国があまり支えてこなかったのが、ヒューマノイドロボット産業の凋落の一因ではないでしょうか?
一方、2025 年 1 月、ラスベガスでの最先端デジタル産業見本市 CES では、米国や中国を中心にヒューマノイドロボットの展示が多数あり、人に代わって工場で働いたり、人に代わって家事を担ったりすることが想定されています。
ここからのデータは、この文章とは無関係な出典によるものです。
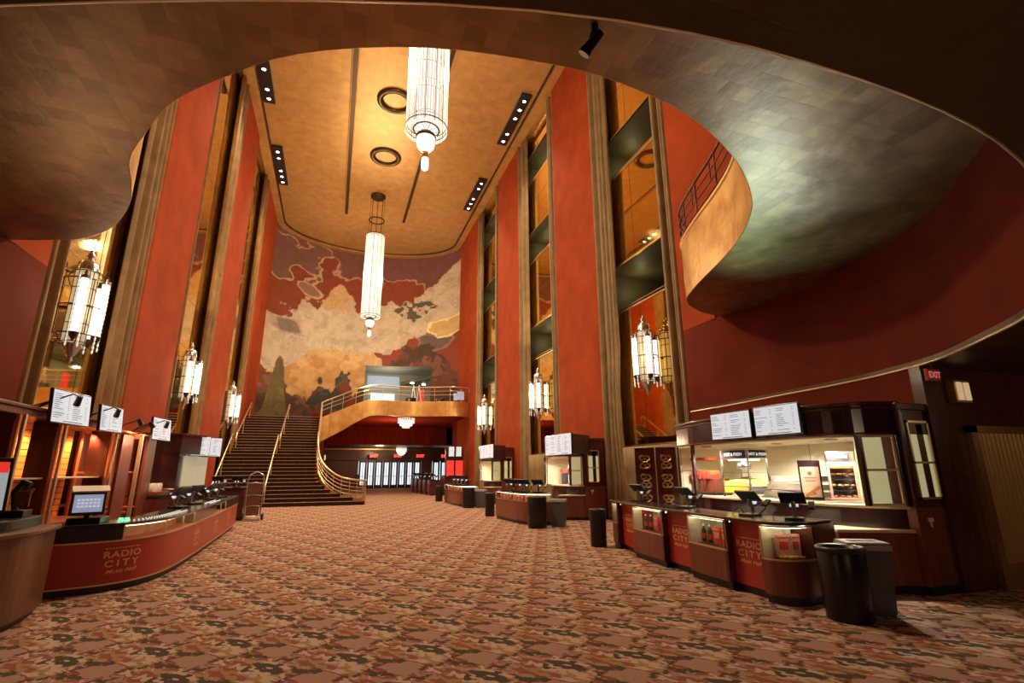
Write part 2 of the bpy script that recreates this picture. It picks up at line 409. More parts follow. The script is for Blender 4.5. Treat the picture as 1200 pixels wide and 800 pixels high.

鉄腕アトムやドラえもんのように、一家に一台の時代も遠くないかもしれません。
16<経産大臣>
ヒューマノイドロボット産業のような、最先端半導体を使う国内産業の育成が喫緊の課題ではありませんか? 経産大臣に伺います。
17<経産大臣>
ところで、今世界を席巻しているGAFAM と呼ばれる企業は、製造業ですか?Google は?アップルは?Amazon?マイクロソフトは? おそらくサービス業が答えではないでしょうか?
経産大臣に伺います。
大量生産大量消費のための製造業の効率化、日本が最も得意としてきた分野ですが、世界ではサービス業と製造業の融合が進み、サービスで儲ける仕組みを着々と構築しています。
先ほど取り上げたヒューマノイドロボットも人の代わりをする、いわば「サービス」の担い手です。
日本を豊かにしてくれる日本製のロボット。世界の後追いではなく、独創性に満ち、我々をワクワクさせてくれるようなものであって欲しいものです。
18<経産大臣>
技術に裏打ちされた有力な製造業が、製品を製造するだけでも、多くの努力が必要ですが、今後望まれるのは、サービス業との融合であり、そこに楽しさ、憩い、癒し、エンターテイメントなど芸術文化などまで、バージョンアップしたり、アフターケアとして、さらなる楽しさも提案してくれたりする、そんな複合、総合企業を後押しする最先端半導体であって欲しいものです。
が、そんな動きが期待できますよね?経産大臣?「社運」ならぬ「国運」をかけた力強い責任と覚悟をご答弁願います。
日本の将来と未来がかかる極めて重要な法案であることを広く理解していただき、闊達な審議が行われることを期待して質問を結びます。
ご清聴ありがとうございました。